Three-dimensional time reversal invariant topological superconductivity in doped chiral topological semimetals

TL;DR

This paper proposes that doped chiral topological semimetals can host three-dimensional time reversal invariant topological superconductivity, featuring surface Majorana fermions, influenced by their nontrivial band topology and phonon-mediated interactions.

Contribution

It identifies doped chiral topological semimetals as new candidates for topological superconductivity and elucidates the role of their nontrivial topology in supporting Majorana surface states.

Findings

Existence of topological superconductivity in doped chiral topological semimetals.

Surface Majorana fermions are predicted in these materials.

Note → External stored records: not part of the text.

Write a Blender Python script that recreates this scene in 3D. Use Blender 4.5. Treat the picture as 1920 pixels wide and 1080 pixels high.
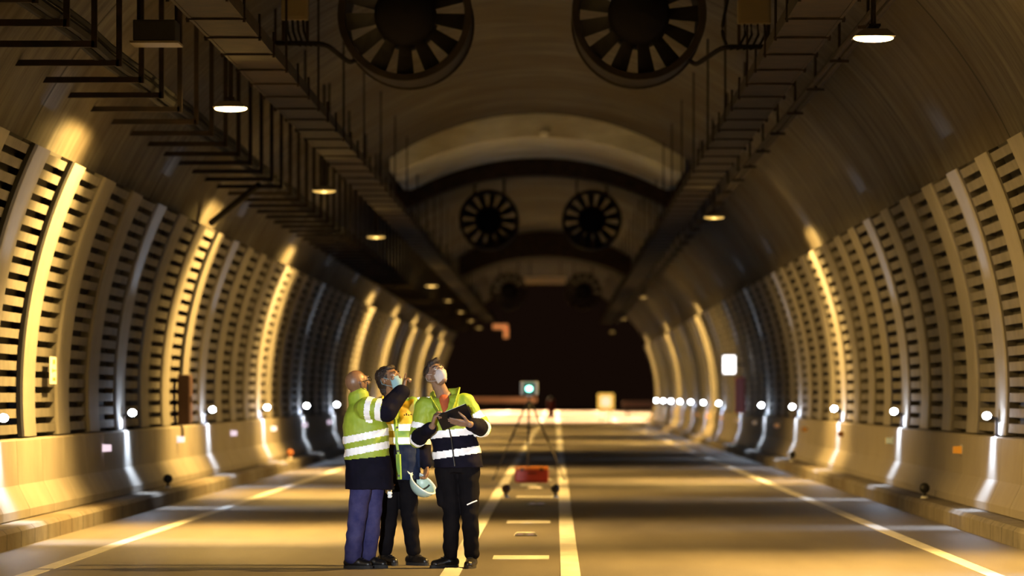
import bpy, bmesh, math, random
from mathutils import Vector, Matrix, noise
random.seed(7)
PI = math.pi
for o in list(bpy.data.objects): bpy.data.objects.remove(o)
SC = bpy.context.scene
COL = SC.collection

# ------------------------------------------------------------------ camera, world, exposure
FPX = 8000.0                       # focal length in pixels of the 1920 px frame
CAMX, CAMZ = 0.37, 1.45
VPX, VPY = 1042.0, 742.0
cam_d = bpy.data.cameras.new('camera'); cam = bpy.data.objects.new('camera', cam_d); COL.objects.link(cam)
cam_d.sensor_width = 36.0; cam_d.lens = FPX/1920*36.0
cam_d.shift_x = -(VPX-960)/1920.0; cam_d.shift_y = (VPY-540)/1920.0
cam.location = (CAMX, 0, CAMZ); cam.rotation_euler = (PI/2, 0, 0)
cam_d.clip_start = 0.5; cam_d.clip_end = 2000
cam_d.dof.use_dof = True; cam_d.dof.focus_distance = 36.2; cam_d.dof.aperture_fstop = 2.1
SC.camera = cam
W = bpy.data.worlds.new('world'); SC.world = W; W.use_nodes = True
W.node_tree.nodes['Background'].inputs[0].default_value = (0.010, 0.0045, 0.0025, 1)
W.node_tree.nodes['Background'].inputs[1].default_value = 0.6
SC.view_settings.view_transform = 'Standard'; SC.view_settings.look = 'None'
SC.view_settings.gamma = 1; SC.view_settings.exposure = 0.0
SC.view_settings.use_curve_mapping = False

# ------------------------------------------------------------------ lamps' light (housings are built further down)
LAMP_H = 4.50; LAMP_X = 3.08
SOD_LEFT = [27.0, 45.3, 63.6, 82.0, 118.6, 137.0, 155.3, 173.6, 192.0]
SOD_RIGHT = [36.4, 73.0, 132.0, 169.0, 205.0]
LED_LEFT = [55.2 + 12.86*k for k in range(-1, 12)]
LED_RIGHT = [46.9 + 12.84*k for k in range(-1, 13)]
SOD_W = 3300.0; LED_W = 210.0

def light_nodes(ld, build):
    """angular distribution of a luminaire (as an IES profile would give it)"""
    ld.use_nodes = True
    nt = ld.node_tree; nt.nodes.clear()
    out = nt.nodes.new('ShaderNodeOutputLight'); em = nt.nodes.new('ShaderNodeEmission')
    tc = nt.nodes.new('ShaderNodeTexCoord'); sep = nt.nodes.new('ShaderNodeSeparateXYZ')
    nt.links.new(tc.outputs['Normal'], sep.inputs[0])
    def M(op, a, b=None, c=None):
        n = nt.nodes.new('ShaderNodeMath'); n.operation = op
        for i, v in enumerate((a, b, c)):
            if v is None: continue
            if isinstance(v, (int, float)): n.inputs[i].default_value = v
            else: nt.links.new(v, n.inputs[i])
        return n.outputs[0]
    def ramp(v, a, b):
        n = nt.nodes.new('ShaderNodeMapRange'); n.interpolation_type = 'SMOOTHSTEP'
        nt.links.new(v, n.inputs[0]); n.inputs[1].default_value = a; n.inputs[2].default_value = b
        return n.outputs[0]
    f = build(sep.outputs, M, ramp)
    nt.links.new(f, em.inputs['Strength']); nt.links.new(em.outputs[0], out.inputs[0])

def sodium_dist(s, M, ramp):
    ax = M('ABSOLUTE', s[0]); ay = M('ABSOLUTE', s[1]); down = M('MULTIPLY', s[2], -1.0)
    lat = M('SQRT', M('ADD', M('MULTIPLY', s[0], s[0]), M('MULTIPLY', s[2], s[2])))
    ratio = M('DIVIDE', ay, M('MAXIMUM', lat, 0.001))
    cut = M('ADD', M('MULTIPLY', M('SUBTRACT', 1.0, ramp(ratio, 0.50, 1.10)), 0.78), M('MULTIPLY', M('SUBTRACT', 1.0, ramp(ratio, 0.6, 2.4)), 0.22))
    dn = M('MULTIPLY', ramp(down, 0.0, 0.10), M('ADD', 0.52, M('MULTIPLY', M('POWER', M('MAXIMUM', down, 0.0), 1.5), 1.25)))
    up = M('MULTIPLY', M('SUBTRACT', 1.0, ramp(ay, 0.15, 0.75)), 0.005)
    return M('ADD', M('MULTIPLY', cut, dn), M('ADD', up, 0.003))
def led_dist(s, M, ramp):
    ay = M('ABSOLUTE', s[1])
    up = M('MULTIPLY', M('MULTIPLY', M('SUBTRACT', 1.0, ramp(ay, 0.10, 0.30)), ramp(s[2], -0.05, 0.15)), M('SUBTRACT', 1.0, ramp(M('ABSOLUTE', s[0]), 0.09, 0.145)))
    dn = M('MULTIPLY', M('SUBTRACT', 1.0, ramp(ay, 0.30, 0.75)), ramp(M('MULTIPLY', s[2], -1.0), 0.0, 0.25))
    return M('ADD', M('ADD', M('MULTIPLY', up, 1.0), M('MULTIPLY', dn, 0.8)), 0.045)

def point(name, loc, power, col, radius, dist):
    ld = bpy.data.lights.new(name, 'POINT'); ld.energy = power; ld.color = col; ld.shadow_soft_size = radius
    o = bpy.data.objects.new(name, ld); o.location = loc; COL.objects.link(o)
    light_nodes(ld, dist); return o
SODC = (1.0, 0.60, 0.155); LEDC = (0.62, 0.76, 1.0)
for y in SOD_LEFT: point('sodium_light', (-LAMP_X, y, LAMP_H-0.13), SOD_W*(1.25 if y < 50 else 1.0), SODC, 0.05, sodium_dist)
for y in SOD_RIGHT: point('sodium_light', (LAMP_X, y, LAMP_H-0.13), SOD_W*(0.95 if y < 40 else 0.75), SODC, 0.05, sodium_dist)
for y in LED_LEFT: point('led_light', (-4.90, y, 1.23), LED_W, LEDC, 0.03, led_dist)
for y in LED_RIGHT: point('led_light', (4.90, y, 1.23), LED_W, LEDC, 0.03, led_dist)
# photographer's lamp beside the camera (its light comes back from the reflective tape)
sd = bpy.data.lights.new('work_lamp', 'SPOT'); sd.energy = 44000; sd.color = (0.86, 0.92, 1.0); sd.shadow_soft_size = 0.12
sd.spot_size = math.radians(5.4); sd.spot_blend = 0.6
so = bpy.data.objects.new('work_lamp', sd); COL.objects.link(so); so.location = (-2.6, 2.0, 2.3)
so.rotation_euler = (Vector((-1.0, 36, 1.35))-so.location).to_track_quat('-Z', 'Y').to_euler()
# road lamps standing outside the portal
for (x, y, p) in ((-9.5, 250, 200000), (9.5, 262, 200000), (-10.5, 320, 240000), (10.5, 335, 300000), (-10.5, 372, 700000)):
    ld = bpy.data.lights.new('street_light', 'SPOT'); ld.energy = p; ld.color = (1.0, 0.60, 0.30); ld.shadow_soft_size = 0.2
    ld.spot_size = math.radians(130); ld.spot_blend = 0.5
    o = bpy.data.objects.new('street_light', ld); COL.objects.link(o); o.location = (x, y, 8.2)
    o.rotation_euler = (0, math.radians(30 if x > 0 else -30), 0)

# ------------------------------------------------------------------ materials
def mat(name, col, rough=0.6, metal=0.0, emit=None, estr=0.0, noise_=None, col2=None, bump=0.0, scale=(1, 1, 1), spec=0.5):
    m = bpy.data.materials.new(name); m.use_nodes = True; nt = m.node_tree; b = nt.nodes['Principled BSDF']
    b.inputs['Base Color'].default_value = (*col, 1); b.inputs['Roughness'].default_value = rough
    b.inputs['Metallic'].default_value = metal; b.inputs['Specular IOR Level'].default_value = spec
    if emit: b.inputs['Emission Color'].default_value = (*emit, 1); b.inputs['Emission Strength'].default_value = estr
    if noise_:
        tc = nt.nodes.new('ShaderNodeTexCoord'); mp = nt.nodes.new('ShaderNodeMapping'); mp.inputs['Scale'].default_value = scale
        nz = nt.nodes.new('ShaderNodeTexNoise'); nz.inputs['Scale'].default_value = noise_; nz.inputs['Detail'].default_value = 6
        nz.inputs['Roughness'].default_value = 0.6
        rp = nt.nodes.new('ShaderNodeValToRGB'); rp.color_ramp.elements[0].position = 0.33; rp.color_ramp.elements[1].position = 0.68
        rp.color_ramp.elements[0].color = (*col, 1); rp.color_ramp.elements[1].color = (*(col2 or col), 1)
        nt.links.new(tc.outputs['Object'], mp.inputs[0]); nt.links.new(mp.outputs[0], nz.inputs['Vector'])
        nt.links.new(nz.outputs[0], rp.inputs[0]); nt.links.new(rp.outputs[0], b.inputs['Base Color'])
        if bump:
            bp = nt.nodes.new('ShaderNodeBump'); bp.inputs['Strength'].default_value = bump; bp.inputs['Distance'].default_value = 0.02
            nt.links.new(nz.outputs[0], bp.inputs['Height']); nt.links.new(bp.outputs[0], b.inputs['Normal'])
    return m

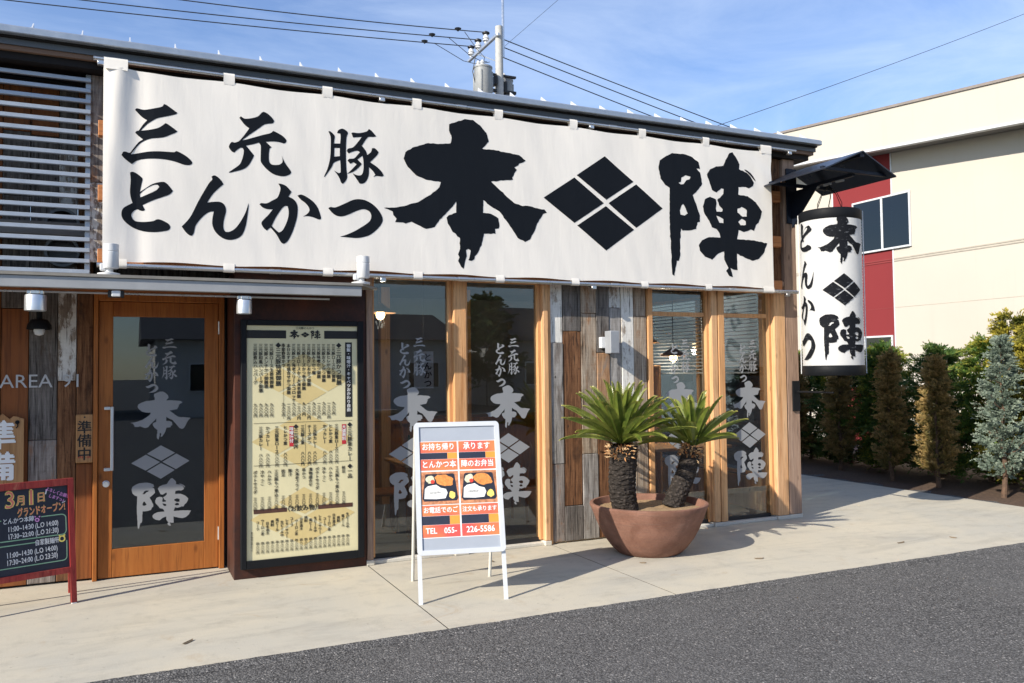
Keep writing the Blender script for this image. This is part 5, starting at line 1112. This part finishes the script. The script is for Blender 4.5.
def can(x, y, z, r, h):
    g = MB(); g.lathe((x, y, z), [(0, 0), (r * .95, 0), (r, .03), (r, h), (r * 1.06, h + .01), (r * 1.06, h + .06), (r * .8, h + .10), (0, h + .12)], 24)
    for k in range(4): a = 1 + k * 1.57; g.bbox(x + r * math.cos(a) - .03, x + r * math.cos(a) + .03, y + r * math.sin(a) - .03, y + r * math.sin(a) + .03, z + .1, z + h - .1, .01)
    o = part('transformer', g, plain('transformer_grey', (.26, .27, .275), .5), t, True); g = MB()
    for k in range(3): a = 2.4 + k * .9; g.lathe((x + r * .6 * math.cos(a), y + r * .6 * math.sin(a), z + h + .05), [(.06, 0), (.09, .05), (.05, .08), (.08, .12), (.03, .2), (0, .21)], 10)
    part('bushing', g, M['white_fix'], o, True)
can(-.66, -.15, 10.75, .30, .90); can(.42, .55, 10.65, .30, .95)
g = MB(); g.bbox(-.7, .6, -.06, .06, 11.0, 11.1, .01); g.bbox(-.7, .6, -.06, .06, 11.55, 11.62, .01); g.bbox(-.26, -.14, -.2, .1, 11.2, 11.5, .02); g.bbox(.16, .26, -.1, .2, 11.0, 11.4, .02); part('bracket', g, M['dark'], t)
g = MB()
for i, y in enumerate((.85, 1.55, 2.2)): g.tube([(-.9 - .3 * i, y, 13.25), (-.5, y * .9, 12.7), (-.35, y * .5, 12.3), (-.6 + .1 * i, -.1, 11.95)], .012, 5)
g.tube([(-.95, -.2, 12.0), (-1.05, -.2, 11.5), (-.9, -.15, 11.0)], .015, 5); part('lead_wire', g, M['dark'], t, True)
wm = plain('wire', (.03, .035, .045), .5)
def wire(a, b, sag, label, r=.016, beads=()):
    a, b = Vector(a), Vector(b); n = 24; pts = [a.lerp(b, i / n) - Vector((0, 0, sag * 4 * (i / n) * (1 - i / n))) for i in range(n + 1)]
    m = a; g = MB(); g.tube([tuple(p - m) for p in pts], r, 6)
    for f in beads: p = a.lerp(b, f) - m; g.lathe(tuple(p), [(0, -.09), (.07, -.03), (.12, .02), (0, .06)], 10)
    o = part('power_line', g, wm, None, True); o.location = m; tag(o, label, 'wire', 'power lines over the roof')
for (ins, px_end, lab) in zip(INS, ((-2.9, 20.5, 13.3), (-7.25, 21.2, 12.98), (-10.2, 22.0, 12.9)), ('upper left power line running from the pole to the photo\'s left', 'middle left power line running from the pole to the photo\'s left', 'lowest left power line running from the pole to the photo\'s left')):
    wire(ins, px_end, .12, lab, .017, (.07,) if 'upper' in lab else (.09,) if 'middle' in lab else (.08,))
for z, e, lab in ((12.87, (34.0, 18.3, 8.75), 'upper power line descending right of the pole'), (12.60, (34.0, 18.3, 8.30), 'middle power line descending right of the pole'), (12.25, (34.0, 18.3, 7.80), 'lowest power line descending right of the pole')):
    wire((11.30, 18, z), e, .10, lab, .017)
wire((11.42, 18, 12.55), (16.0, 18, 16.9), .0, 'thin stay wire rising steeply from the pole top', .007)
wire((20.0, 25, 11.2), (56.0, 25, 25.9), .25, 'single power line rising to the right over the cream building', .016)

# ================================================================== INSIDE THE WINDOWS
def pendant(x, y, z, label):
    t = thing('pendant_lamp', label, 'lamp', (x, y, z), 0, 'lit pendant lamps inside the windows')
    g = MB(); g.lathe((0, 0, 0), [(.02, .13), (.035, .11), (.16, .03), (.165, .02), (.155, .02), (.03, .095), (0, .095)], 24); part('lamp_shade', g, plain('lamp_copper', (.42, .20, .08), .35, .4), t, True)
    g = MB(); g.lathe((0, 0, 0), [(0, -.05), (.035, -.035), (.048, 0), (.035, .035), (0, .06)], 16); part('bulb', g, emit('warm_bulb', (1, .62, .28), 22), t, True)
    ld = bpy.data.lights.new('bulb_light', 'POINT'); ld.energy = 20; ld.color = (1, .80, .58); ld.shadow_soft_size = .06; lo = new_obj('bulb_light', ld, t); lo.location = (0, 0, -.09)
    g = MB(); g.tube([(0, 0, .13), (0, 0, 2.74 - z)], .006, 6); part('cord', g, M['black'], t)
    return t
pendant(2.44, 1.5, 2.27, 'lit pendant lamp inside the leftmost large window')
pendant(5.98, 1.2, 1.80, 'lit pendant lamp inside the window behind the cycads')
pendant(6.35, 2.3, 2.0, 'added pendant lamp brightening the room behind the right hand windows')  # extra lamp, added to lift the dark room behind the right windows
def chair(x, y, rz, label):
    t = thing('chair', label, 'chair', (x, y, .012), rz, 'wooden chairs inside the restaurant'); w = M['door_wood']
    for sx_ in (-1, 1):
        for sy2 in (-1, 1): g = MB(); g.tube([(sx_ * .19, sy2 * .18, 0), (sx_ * .17, sy2 * .17, .44)], .016, 8); part('leg', g, w, t, True)
    g = MB(); g.bbox(-.21, .21, -.20, .20, .44, .47, .01); part('seat', g, w, t)
    g = MB(); pts = [(-.19, .19, .46), (-.2, .23, .65), (-.17, .25, .80), (-.08, .27, .86), (.08, .27, .86), (.17, .25, .80), (.2, .23, .65), (.19, .19, .46)]; g.tube(pts, .015, 8)
    for q in (-.08, 0, .08): g.tube([(q, .20, .46), (q, .265, .85)], .008, 6)
    part('backrest', g, w, t, True)
    return t
def table(x, y, label):
    t = thing('dining_table', label, 'table', (x, y, .012), 0, 'dining tables inside the restaurant')
    g = MB(); g.bbox(-.55, .55, -.35, .35, .70, .735, .006); part('tabletop', g, M['cedar'], t)
    for a in (-.48, .48):
        for b in (-.28, .28): g = MB(); g.bbox(a - .025, a + .025, b - .025, b + .025, 0, .70, .004); part('leg', g, M['door_wood'], t)
    return t
table(3.05, 1.25, 'dining table inside the two left windows'); table(6.05, 1.25, 'dining table inside the two right windows')
chair(2.35, 1.05, 1.57, 'dark wooden chair inside the leftmost large window'); chair(3.75, 1.25, -1.57, 'dark wooden chair inside the second large window'); chair(5.35, 1.2, 1.57, 'dark wooden chair inside the window behind the cycads')
t = thing('poster', 'white paper poster with dark script hung inside the leftmost large window', 'poster', (2.62, .62, 1.50)); g = MB(); g.bbox(-.10, .10, 0, .004, 0, .36, .001); part('paper', g, M['print_white'], t)
g = MB(); g.flat(text('とんかつ', .085, .04, 0, vertical=True, bold=.03, top=.34), lambda x, z: (x, -.002, z)); g.flat(text('三元豚', .06, -.05, 0, vertical=True, bold=.03, top=.34), lambda x, z: (x, -.002, z)); part('lettering', g, M['print_black'], t)
g = MB(); g.tube([(0, .002, .36), (0, .002, 1.24)], .003, 6); part('string', g, M['black'], t)
t = thing('bottle', 'green bottle on the table inside the leftmost window', 'bottle', (2.62, 1.1, .747)); g = MB(); g.lathe((0, 0, 0), [(0, 0), (.035, .0), (.036, .15), (.014, .21), (.013, .27), (0, .27)], 16); part('glass_body', g, plain('green_glass', (.03, .09, .03), .15), t, True)
g = MB(); g.lathe((0, 0, 0), [(.0365, .05), (.0365, .12)], 16); part('bottle_label', g, M['print_white'], t)
t = thing('wall_shelf', 'wooden shelf unit along the back wall inside the right windows', 'shelf', (5.85, 2.45, .012))
g = MB()
for z in (0, .42, .84, 1.26, 1.68): g.bbox(-.7, .7, -.15, .15, z, z + .03, .004)
part('shelf', g, M['cedar'], t); g = MB()
for x in (-.72, .70): g.bbox(x, x + .02, -.15, .15, 0, 1.71, .003)
part('side', g, M['cedar'], t)
for k in range(9):
    g = MB(); x = -.55 + .13 * k; g.bbox(x, x + .09, -.10, .02, .871 + .42 * (k % 2), .871 + .42 * (k % 2) + rnd.uniform(.14, .26), .005); part('box', g, [M['print_white'], M['siding_red'], M['cedar_pale'], M['grey_box']][k % 4], t)

# ================================================================== ACROSS THE STREET (mirrored in the glass)
def house(x, y, w, d, h, rh, label, wall, roof_c):
    t = thing('street_house', label, 'house', (x, y, -.03), 0, 'houses across the street mirrored in the windows')
    g = MB(); g.box(-w / 2, w / 2, -d / 2, d / 2, 0, h); part('wall', g, plain('house_wall', wall, .85, var=.08, sc=1), t)
    g = MB(); g.prism([(-w / 2 - .5, d / 2 + .5, h), (-w / 2 - .5, -d / 2 - .5, h), (-w / 2 - .5, 0, h + rh)], (w + 1, 0, 0)); part('roof', g, plain('house_roof', roof_c, .7, var=.2, sc=3), t)
    k = -w / 2 + 1.2
    while k < w / 2 - 1.5:
        for z in ([1.0] if h < 4 else [1.0, 3.7]):
            g = MB(); g.bbox(k, k + 1.5, d / 2 + .001, d / 2 + .06, z, z + 1.2, .01); wi = part('window', g, M['alu'], t); g = MB(); g.box(k + .08, k + 1.42, d / 2 + .061, d / 2 + .066, z + .08, z + 1.12); part('pane', g, M['glass_far'], wi)
        k += 2.9
    return t
house(-24, -31, 11, 8, 3.0, 1.5, 'house across the street, far left', (.30, .28, .25), (.05, .05, .055))
house(-9, -33, 13, 9, 2.9, 1.4, 'low house across the street', (.46, .42, .36), (.06, .05, .05))
house(7, -31, 12, 8, 3.1, 1.4, 'pale house across the street', (.62, .60, .56), (.055, .055, .06))
house(23, -34, 13, 9, 3.2, 2.0, 'low house across the street with a dark roof', (.50, .48, .45), (.045, .045, .05))
house(40, -32, 14, 9, 4.5, 1.9, 'house across the street, far right', (.33, .31, .27), (.06, .05, .045))
def street_tree(x, y, h, seed, label):
    t = conifer('street_tree', h, h * .32, seed, 'fol_dark', 120, 60, (.22, .05), .4, .25, .6); t.location = (x, y, -.02); tag(t, label, 'tree', 'trees across the street mirrored in the windows')
street_tree(-16.5, -27, 4.6, 71, 'bushy street tree across the road, left of the low house'); street_tree(15.5, -29, 5.2, 72, 'taller street tree mirrored in the windows'); street_tree(29, -28, 4.8, 73, 'street tree mirrored in the right hand windows')
t = thing('street_pole', 'plain concrete street pole across the road mirrored in the windows', 'pole', (4.6, -19, -.02)); g = MB(); g.tube([(0, 0, 0), (0, 0, 9)], [.16, .11], 12); part('pole', g, M['concrete_pale'], t, True); g = MB(); g.bbox(-.9, .9, -.05, .05, 8.3, 8.42, .01); part('crossarm', g, M['alu'], t)
# leaf litter and small stones on the walk edge
for k, (x, y) in enumerate(((6.62, -1.45), (7.25, -1.52), (5.0, -1.35), (4.02, -1.02), (.35, -1.5), (2.9, -.35))):
    g = MB(); l = rnd.uniform(.03, .055); a = rnd.uniform(0, 6.28); p = []
    for q in range(8): tq = 2 * math.pi * q / 8; u_, v_ = l * math.cos(tq), l * .35 * math.sin(tq); p.append((u_ * math.cos(a) - v_ * math.sin(a), u_ * math.sin(a) + v_ * math.cos(a), .004 + .006 * math.cos(2 * tq)))
    g.prism(p, (0, 0, .0015)); o = part('dry_leaf', g, plain('dry_leaf', (.16, .12, .075), .8), None); o.location = (x, y, 0); tag(o, 'small dry leaf lying on the concrete walk', 'leaf', 'dry leaves on the walk')
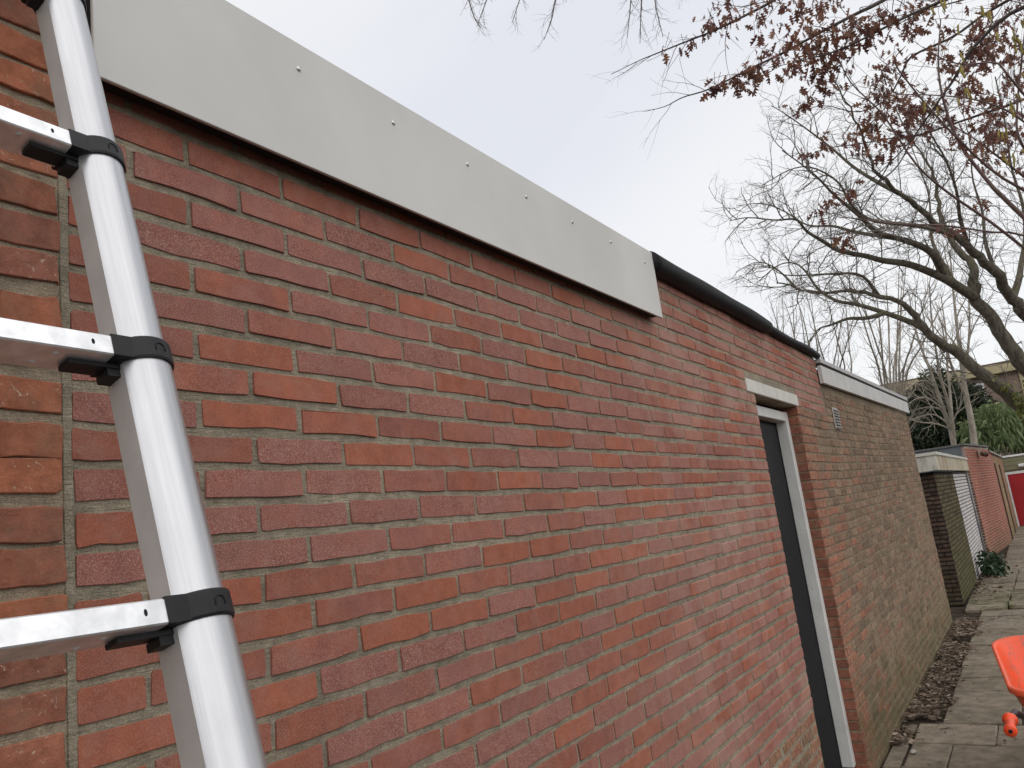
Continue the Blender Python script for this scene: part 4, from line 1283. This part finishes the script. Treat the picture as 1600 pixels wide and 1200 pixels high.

Electron-electron interactions mediated by phonons favor topological superconductivity.

Abstract

Chiral topological semimetals host multifold degenerate band crossing points under the protection of crystalline symmetries. In this paper, we suggest that the recently discovered chiral topological semimetals in space group 198, parts of which are superconducting upon doping, can be new candidates of time reversal invariant topological superconductors. By investigating the Fermi surfaces around the band crossing points that carry nonzero Chern numbers, we clarify how the nontrivial topology of chiral topological semimetals affects their superconducting state and show the existence of topological superconductivity in $s_\pm$-wave pairing with surface Majorana fermions. We further demonstrate that the topological superconductivity is favored by the inter-unit-cell phonon-mediated electron-electron interaction.